__Required task__
Copy the records that follow exactly as written, but not their pictures.

# start of Entries supplied

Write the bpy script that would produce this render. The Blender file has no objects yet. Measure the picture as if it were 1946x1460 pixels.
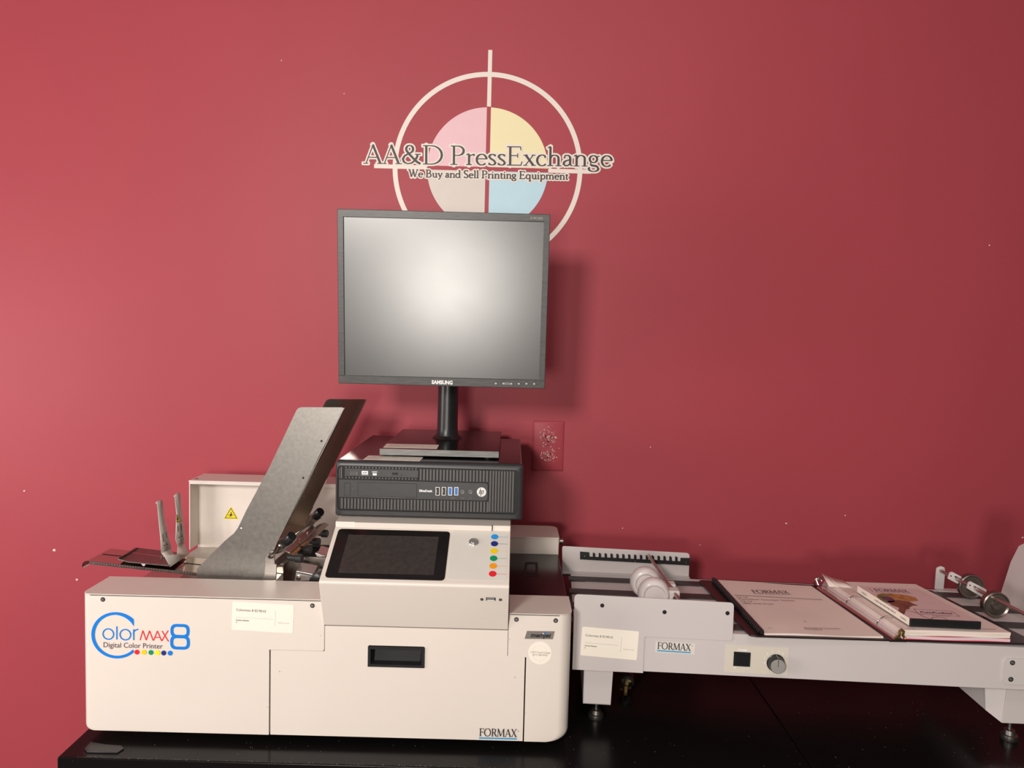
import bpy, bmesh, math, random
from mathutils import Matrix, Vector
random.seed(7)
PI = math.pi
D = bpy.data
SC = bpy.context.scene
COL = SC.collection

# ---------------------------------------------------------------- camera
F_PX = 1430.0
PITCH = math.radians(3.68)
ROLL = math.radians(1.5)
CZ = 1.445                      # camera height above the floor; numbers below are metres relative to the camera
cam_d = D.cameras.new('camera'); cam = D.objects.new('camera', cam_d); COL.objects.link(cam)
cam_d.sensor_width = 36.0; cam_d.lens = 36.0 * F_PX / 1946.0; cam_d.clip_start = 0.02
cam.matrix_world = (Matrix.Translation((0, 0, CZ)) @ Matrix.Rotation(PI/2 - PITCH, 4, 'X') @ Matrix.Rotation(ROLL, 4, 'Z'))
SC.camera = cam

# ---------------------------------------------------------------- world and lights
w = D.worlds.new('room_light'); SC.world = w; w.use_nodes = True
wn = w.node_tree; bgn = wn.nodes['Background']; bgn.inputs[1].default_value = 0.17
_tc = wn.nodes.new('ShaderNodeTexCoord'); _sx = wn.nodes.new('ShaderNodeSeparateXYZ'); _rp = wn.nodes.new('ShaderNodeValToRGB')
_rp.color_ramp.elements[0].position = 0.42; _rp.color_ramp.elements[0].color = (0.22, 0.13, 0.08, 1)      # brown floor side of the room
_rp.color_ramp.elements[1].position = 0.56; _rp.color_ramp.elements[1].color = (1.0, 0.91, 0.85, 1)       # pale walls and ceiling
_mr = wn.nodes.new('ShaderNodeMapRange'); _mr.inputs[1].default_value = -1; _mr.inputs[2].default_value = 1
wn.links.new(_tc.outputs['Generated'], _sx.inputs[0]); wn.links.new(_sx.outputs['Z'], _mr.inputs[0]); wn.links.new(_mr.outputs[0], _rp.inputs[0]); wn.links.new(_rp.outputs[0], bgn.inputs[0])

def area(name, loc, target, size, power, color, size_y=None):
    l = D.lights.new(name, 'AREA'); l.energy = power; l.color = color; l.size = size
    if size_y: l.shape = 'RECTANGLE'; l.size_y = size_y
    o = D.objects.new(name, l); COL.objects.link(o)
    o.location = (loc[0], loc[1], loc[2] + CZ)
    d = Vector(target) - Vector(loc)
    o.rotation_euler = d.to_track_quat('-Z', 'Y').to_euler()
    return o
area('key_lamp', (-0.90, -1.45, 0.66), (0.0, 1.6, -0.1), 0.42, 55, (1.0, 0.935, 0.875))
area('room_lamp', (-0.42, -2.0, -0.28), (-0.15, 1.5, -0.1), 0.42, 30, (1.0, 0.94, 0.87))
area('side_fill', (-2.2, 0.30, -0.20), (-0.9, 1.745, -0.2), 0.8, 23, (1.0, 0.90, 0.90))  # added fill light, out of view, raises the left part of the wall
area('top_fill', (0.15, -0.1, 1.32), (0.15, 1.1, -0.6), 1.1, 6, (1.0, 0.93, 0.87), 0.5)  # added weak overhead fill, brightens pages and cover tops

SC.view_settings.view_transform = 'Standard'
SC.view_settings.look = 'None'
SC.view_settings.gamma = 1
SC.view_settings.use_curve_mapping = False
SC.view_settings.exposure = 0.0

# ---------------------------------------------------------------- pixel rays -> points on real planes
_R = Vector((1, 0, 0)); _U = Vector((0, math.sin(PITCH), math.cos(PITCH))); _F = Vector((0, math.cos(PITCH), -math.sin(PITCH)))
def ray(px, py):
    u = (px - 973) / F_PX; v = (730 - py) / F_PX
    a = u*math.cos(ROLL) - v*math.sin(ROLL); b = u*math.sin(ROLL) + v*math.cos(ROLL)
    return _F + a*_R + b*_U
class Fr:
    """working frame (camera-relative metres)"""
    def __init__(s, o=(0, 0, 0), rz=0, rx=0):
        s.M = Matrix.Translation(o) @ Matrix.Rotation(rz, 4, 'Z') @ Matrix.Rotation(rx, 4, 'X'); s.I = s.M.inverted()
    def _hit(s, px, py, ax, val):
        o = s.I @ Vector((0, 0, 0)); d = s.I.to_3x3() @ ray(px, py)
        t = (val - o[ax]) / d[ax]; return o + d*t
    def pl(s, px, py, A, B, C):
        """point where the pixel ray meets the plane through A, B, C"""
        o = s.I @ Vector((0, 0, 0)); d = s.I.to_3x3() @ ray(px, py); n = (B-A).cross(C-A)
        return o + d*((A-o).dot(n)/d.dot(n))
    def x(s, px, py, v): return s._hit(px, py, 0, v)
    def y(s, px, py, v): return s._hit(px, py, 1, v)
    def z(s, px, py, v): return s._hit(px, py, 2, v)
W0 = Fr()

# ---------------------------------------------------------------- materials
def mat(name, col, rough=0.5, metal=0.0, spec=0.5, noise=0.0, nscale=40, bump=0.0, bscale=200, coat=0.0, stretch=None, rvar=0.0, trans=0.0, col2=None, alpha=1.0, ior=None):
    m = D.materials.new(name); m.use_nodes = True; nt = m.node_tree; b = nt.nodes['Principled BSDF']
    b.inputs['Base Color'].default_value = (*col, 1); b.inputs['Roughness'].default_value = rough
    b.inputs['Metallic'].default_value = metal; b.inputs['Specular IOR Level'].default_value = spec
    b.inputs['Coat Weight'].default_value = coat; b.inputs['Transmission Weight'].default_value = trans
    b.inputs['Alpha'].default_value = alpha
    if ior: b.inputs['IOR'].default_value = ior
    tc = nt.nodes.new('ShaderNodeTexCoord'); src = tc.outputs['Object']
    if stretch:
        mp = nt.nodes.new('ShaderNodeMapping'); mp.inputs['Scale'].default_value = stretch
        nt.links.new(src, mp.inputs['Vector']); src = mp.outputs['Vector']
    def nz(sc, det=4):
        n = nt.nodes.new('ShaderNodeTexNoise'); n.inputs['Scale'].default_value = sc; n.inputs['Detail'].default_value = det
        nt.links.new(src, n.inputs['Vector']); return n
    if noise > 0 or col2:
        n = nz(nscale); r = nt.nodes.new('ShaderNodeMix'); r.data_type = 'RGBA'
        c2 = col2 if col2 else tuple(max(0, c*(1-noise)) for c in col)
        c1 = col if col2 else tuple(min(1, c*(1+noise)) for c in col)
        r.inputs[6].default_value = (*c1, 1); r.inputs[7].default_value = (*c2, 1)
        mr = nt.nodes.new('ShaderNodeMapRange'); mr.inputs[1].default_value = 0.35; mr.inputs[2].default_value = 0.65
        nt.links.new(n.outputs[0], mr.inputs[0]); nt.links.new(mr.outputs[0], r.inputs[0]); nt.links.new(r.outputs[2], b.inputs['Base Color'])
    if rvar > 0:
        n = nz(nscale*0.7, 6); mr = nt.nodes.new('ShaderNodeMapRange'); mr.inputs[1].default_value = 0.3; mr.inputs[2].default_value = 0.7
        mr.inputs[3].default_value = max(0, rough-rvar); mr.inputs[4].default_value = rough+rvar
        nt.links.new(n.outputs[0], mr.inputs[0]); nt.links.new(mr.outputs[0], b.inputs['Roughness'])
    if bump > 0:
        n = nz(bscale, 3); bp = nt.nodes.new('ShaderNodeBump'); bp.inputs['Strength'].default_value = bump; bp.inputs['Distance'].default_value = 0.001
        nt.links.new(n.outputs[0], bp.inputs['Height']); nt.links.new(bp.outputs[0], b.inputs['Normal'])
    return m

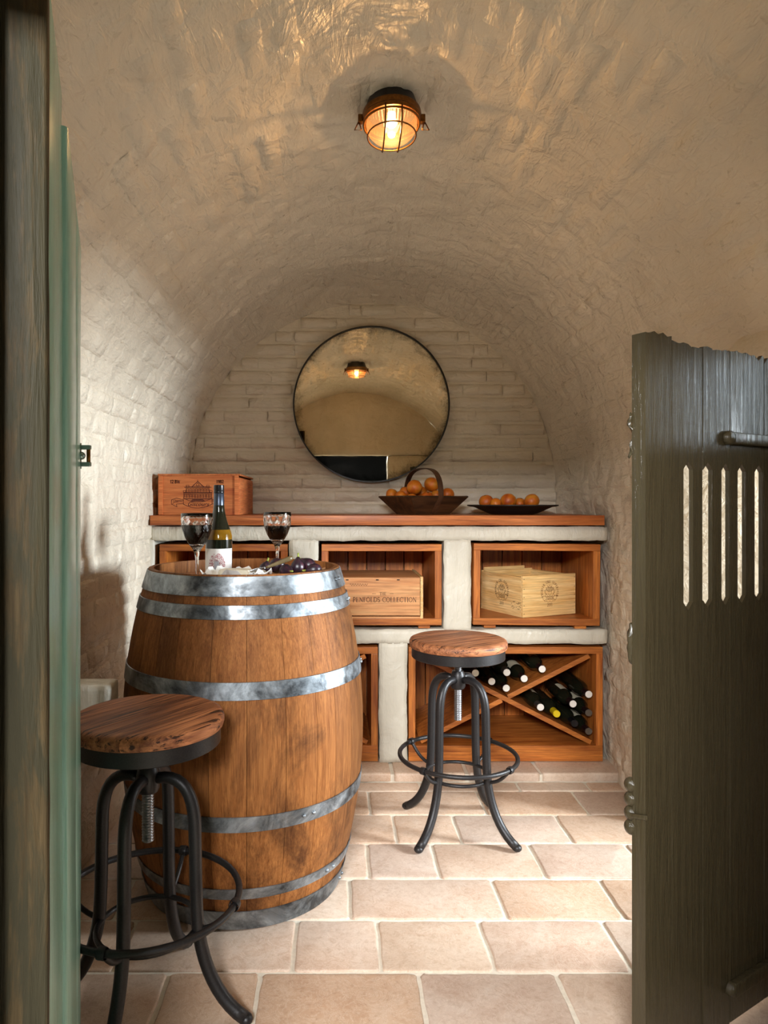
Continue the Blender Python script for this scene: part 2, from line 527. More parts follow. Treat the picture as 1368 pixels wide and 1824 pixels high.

# end of Entries supplied

__Solution__
Write the bpy script that would produce this render. The Blender file has no objects yet. Measure the picture as if it were 1946x1460 pixels.
import bpy, bmesh, math, random
from mathutils import Matrix, Vector
random.seed(7)
PI = math.pi
D = bpy.data
SC = bpy.context.scene
COL = SC.collection

# ---------------------------------------------------------------- camera
F_PX = 1430.0
PITCH = math.radians(3.68)
ROLL = math.radians(1.5)
CZ = 1.445                      # camera height above the floor; numbers below are metres relative to the camera
cam_d = D.cameras.new('camera'); cam = D.objects.new('camera', cam_d); COL.objects.link(cam)
cam_d.sensor_width = 36.0; cam_d.lens = 36.0 * F_PX / 1946.0; cam_d.clip_start = 0.02
cam.matrix_world = (Matrix.Translation((0, 0, CZ)) @ Matrix.Rotation(PI/2 - PITCH, 4, 'X') @ Matrix.Rotation(ROLL, 4, 'Z'))
SC.camera = cam

# ---------------------------------------------------------------- world and lights
w = D.worlds.new('room_light'); SC.world = w; w.use_nodes = True
wn = w.node_tree; bgn = wn.nodes['Background']; bgn.inputs[1].default_value = 0.17
_tc = wn.nodes.new('ShaderNodeTexCoord'); _sx = wn.nodes.new('ShaderNodeSeparateXYZ'); _rp = wn.nodes.new('ShaderNodeValToRGB')
_rp.color_ramp.elements[0].position = 0.42; _rp.color_ramp.elements[0].color = (0.22, 0.13, 0.08, 1)      # brown floor side of the room
_rp.color_ramp.elements[1].position = 0.56; _rp.color_ramp.elements[1].color = (1.0, 0.91, 0.85, 1)       # pale walls and ceiling
_mr = wn.nodes.new('ShaderNodeMapRange'); _mr.inputs[1].default_value = -1; _mr.inputs[2].default_value = 1
wn.links.new(_tc.outputs['Generated'], _sx.inputs[0]); wn.links.new(_sx.outputs['Z'], _mr.inputs[0]); wn.links.new(_mr.outputs[0], _rp.inputs[0]); wn.links.new(_rp.outputs[0], bgn.inputs[0])

def area(name, loc, target, size, power, color, size_y=None):
    l = D.lights.new(name, 'AREA'); l.energy = power; l.color = color; l.size = size
    if size_y: l.shape = 'RECTANGLE'; l.size_y = size_y
    o = D.objects.new(name, l); COL.objects.link(o)
    o.location = (loc[0], loc[1], loc[2] + CZ)
    d = Vector(target) - Vector(loc)
    o.rotation_euler = d.to_track_quat('-Z', 'Y').to_euler()
    return o
area('key_lamp', (-0.90, -1.45, 0.66), (0.0, 1.6, -0.1), 0.42, 55, (1.0, 0.935, 0.875))
area('room_lamp', (-0.42, -2.0, -0.28), (-0.15, 1.5, -0.1), 0.42, 30, (1.0, 0.94, 0.87))
area('side_fill', (-2.2, 0.30, -0.20), (-0.9, 1.745, -0.2), 0.8, 23, (1.0, 0.90, 0.90))  # added fill light, out of view, raises the left part of the wall
area('top_fill', (0.15, -0.1, 1.32), (0.15, 1.1, -0.6), 1.1, 6, (1.0, 0.93, 0.87), 0.5)  # added weak overhead fill, brightens pages and cover tops

SC.view_settings.view_transform = 'Standard'
SC.view_settings.look = 'None'
SC.view_settings.gamma = 1
SC.view_settings.use_curve_mapping = False
SC.view_settings.exposure = 0.0

# ---------------------------------------------------------------- pixel rays -> points on real planes
_R = Vector((1, 0, 0)); _U = Vector((0, math.sin(PITCH), math.cos(PITCH))); _F = Vector((0, math.cos(PITCH), -math.sin(PITCH)))
def ray(px, py):
    u = (px - 973) / F_PX; v = (730 - py) / F_PX
    a = u*math.cos(ROLL) - v*math.sin(ROLL); b = u*math.sin(ROLL) + v*math.cos(ROLL)
    return _F + a*_R + b*_U
class Fr:
    """working frame (camera-relative metres)"""
    def __init__(s, o=(0, 0, 0), rz=0, rx=0):
        s.M = Matrix.Translation(o) @ Matrix.Rotation(rz, 4, 'Z') @ Matrix.Rotation(rx, 4, 'X'); s.I = s.M.inverted()
    def _hit(s, px, py, ax, val):
        o = s.I @ Vector((0, 0, 0)); d = s.I.to_3x3() @ ray(px, py)
        t = (val - o[ax]) / d[ax]; return o + d*t
    def pl(s, px, py, A, B, C):
        """point where the pixel ray meets the plane through A, B, C"""
        o = s.I @ Vector((0, 0, 0)); d = s.I.to_3x3() @ ray(px, py); n = (B-A).cross(C-A)
        return o + d*((A-o).dot(n)/d.dot(n))
    def x(s, px, py, v): return s._hit(px, py, 0, v)
    def y(s, px, py, v): return s._hit(px, py, 1, v)
    def z(s, px, py, v): return s._hit(px, py, 2, v)
W0 = Fr()

# ---------------------------------------------------------------- materials
def mat(name, col, rough=0.5, metal=0.0, spec=0.5, noise=0.0, nscale=40, bump=0.0, bscale=200, coat=0.0, stretch=None, rvar=0.0, trans=0.0, col2=None, alpha=1.0, ior=None):
    m = D.materials.new(name); m.use_nodes = True; nt = m.node_tree; b = nt.nodes['Principled BSDF']
    b.inputs['Base Color'].default_value = (*col, 1); b.inputs['Roughness'].default_value = rough
    b.inputs['Metallic'].default_value = metal; b.inputs['Specular IOR Level'].default_value = spec
    b.inputs['Coat Weight'].default_value = coat; b.inputs['Transmission Weight'].default_value = trans
    b.inputs['Alpha'].default_value = alpha
    if ior: b.inputs['IOR'].default_value = ior
    tc = nt.nodes.new('ShaderNodeTexCoord'); src = tc.outputs['Object']
    if stretch:
        mp = nt.nodes.new('ShaderNodeMapping'); mp.inputs['Scale'].default_value = stretch
        nt.links.new(src, mp.inputs['Vector']); src = mp.outputs['Vector']
    def nz(sc, det=4):
        n = nt.nodes.new('ShaderNodeTexNoise'); n.inputs['Scale'].default_value = sc; n.inputs['Detail'].default_value = det
        nt.links.new(src, n.inputs['Vector']); return n
    if noise > 0 or col2:
        n = nz(nscale); r = nt.nodes.new('ShaderNodeMix'); r.data_type = 'RGBA'
        c2 = col2 if col2 else tuple(max(0, c*(1-noise)) for c in col)
        c1 = col if col2 else tuple(min(1, c*(1+noise)) for c in col)
        r.inputs[6].default_value = (*c1, 1); r.inputs[7].default_value = (*c2, 1)
        mr = nt.nodes.new('ShaderNodeMapRange'); mr.inputs[1].default_value = 0.35; mr.inputs[2].default_value = 0.65
        nt.links.new(n.outputs[0], mr.inputs[0]); nt.links.new(mr.outputs[0], r.inputs[0]); nt.links.new(r.outputs[2], b.inputs['Base Color'])
    if rvar > 0:
        n = nz(nscale*0.7, 6); mr = nt.nodes.new('ShaderNodeMapRange'); mr.inputs[1].default_value = 0.3; mr.inputs[2].default_value = 0.7
        mr.inputs[3].default_value = max(0, rough-rvar); mr.inputs[4].default_value = rough+rvar
        nt.links.new(n.outputs[0], mr.inputs[0]); nt.links.new(mr.outputs[0], b.inputs['Roughness'])
    if bump > 0:
        n = nz(bscale, 3); bp = nt.nodes.new('ShaderNodeBump'); bp.inputs['Strength'].default_value = bump; bp.inputs['Distance'].default_value = 0.001
        nt.links.new(n.outputs[0], bp.inputs['Height']); nt.links.new(bp.outputs[0], b.inputs['Normal'])
    return m

Continue the Blender Python script for this scene: part 2, from line 527. More parts follow. Treat the picture as 1368 pixels wide and 1824 pixels high.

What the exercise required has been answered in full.